Saudi Arabia sets its sights on minerals


Robert Wilt, CEO, Saudi Arabian Mining Company (Ma’aden), outlines the Kingdom’s current strategy to grow a significant local extractives sector and the company’s key partnerships with international entities.

Saudi Arabia is diversifying away from oil and gas as part of its Vision 2030 national transformation program and concentrating on unlocking its economic potential – in particular its significant mineral wealth. Saudi Arabian Mining Company (Ma’aden) is leading the charge on directing investments into the mining industry in the Kingdom, which totaled $32 billion in 2022. Ma’aden’s strategy is based on the following four pillars: focusing on value by diversifying its product portfolio; leveraging Saudi Arabia’s rich mineral endowment to grow the business; updating its environmental, social and corporate governance (ESG) practices to become an ESG role model; and increasing productivity by adopting new technology and innovative practices.

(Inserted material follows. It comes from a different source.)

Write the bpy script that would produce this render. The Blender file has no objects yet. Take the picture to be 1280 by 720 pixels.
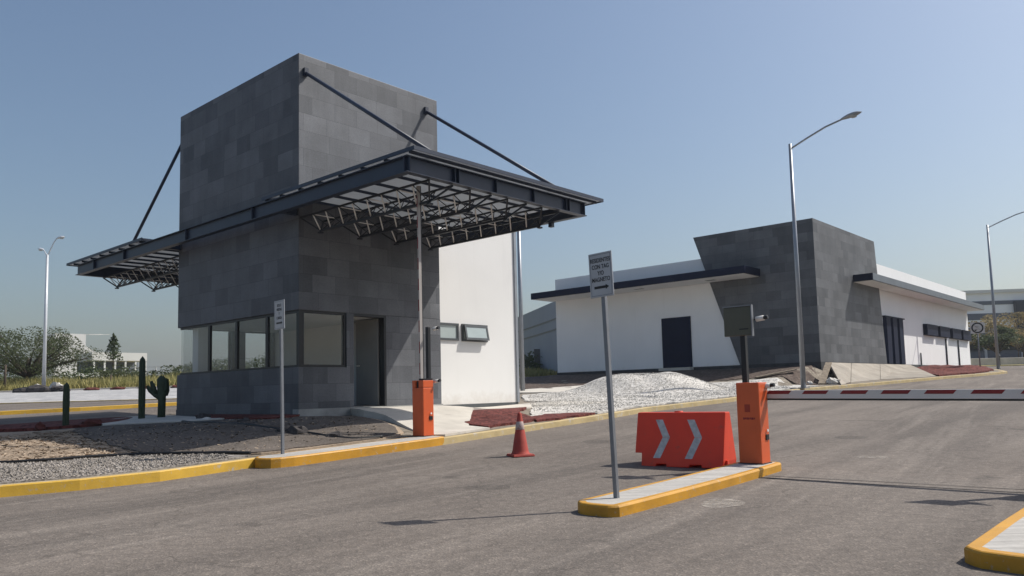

A Sustainable Mining Champion

Created more than 25 years ago as an offshoot of the country’s weighty hydrocarbons industry, Ma’aden has grown significantly in the last decade to have a market capitalization of around $48 billion. “We have become the world's second largest exporter of phosphates and now have the world’s lowest cost, fully integrated aluminum chain,” said Robert Wilt, CEO of Ma’aden. In 2022, the company recorded an 87% jump in annual net profits to $3.23 billion. Ma’aden currently supports around 6,800 direct employees and 45,000 indirect jobs, and produces around 6 million tons of phosphate fertilizer per annum. As the government works to attract international partners, Ma’aden’s CEO views incoming players as key collaborators in the company’s growth. “We know the stakeholders and the landscape, and we have done most of the legwork,” said Wilt. “We are the partner of choice.”

“The world requires the mining industry to achieve its energy transition and move towards green energy.”

In January 2023, Ma’aden and US-based Ivanhoe Electric teamed up to establish a 50:50 joint venture to explore around 48,500 square kilometers of untouched resources using the company’s proprietary Typhoon technology. According to Wilt, the partner’s equipment will grant a sixfold increase in the speed of Ma’aden’s current exploration activities. Additionally, the company signed a deal with American-Australian consultancy Worley and Morocco’s JESA International to provide engineering, procurement, construction and management of an integrated complex at Wa’ad Al Shamal and Ras Al-Khair industrial cities for $278 million. Ma’aden plans to build a 1.5-million-tonne greenfield phosphate complex as part of its Phosphate 3 project, which involves raising production of phosphate fertilizer to 8 million tons per year by 2027. The first phase of the project is expected to be complete by 2025 and the second by 2027. Additionally, Ma’aden signed two deals with Canadian mining entity Barrick Gold Corporation in January 2023 to advance exploration of the Jabal Sayid South and Umm Ad Damar mining concessions. The two companies have previously worked on developing the neighboring Jabal Sayid mine, Saudi Arabia’s sole copper asset located around 350 kilometers north-east of Jeddah.

While heavy investments are being made to enhance local production, Ma’aden is also focused on expanding its international footprint, with a global concentration on iron ore, nickel, copper and lithium. In January 2023, the company launched a joint venture alongside Saudi Arabia’s Public Investment Fund (PIF), which plans to make significant investments in overseas assets.

As part of its growth strategy, the Saudi mining giant is putting a sharp focus on sustainability, with a set goal to become carbon neutral by 2050. In November 2022, the company signed a 20-year contract with Emirati gas provider Gulf Cyro to build a carbon capture project in Ras Al Khair that will capture 300,000 tons of carbon dioxide emissions per year. The first phase of the project is expected to come on line by 2024. At the same time, the company has begun the export of blue ammonia, with the first shipment sent to South Korea at the end of 2022. “The world requires the mining industry to achieve its energy transition and move towards green energy,” said Wilt. “However, to do so we need to double the amount of copper we are mining in the next decade and produce five times as much aluminum in the next 15 years.”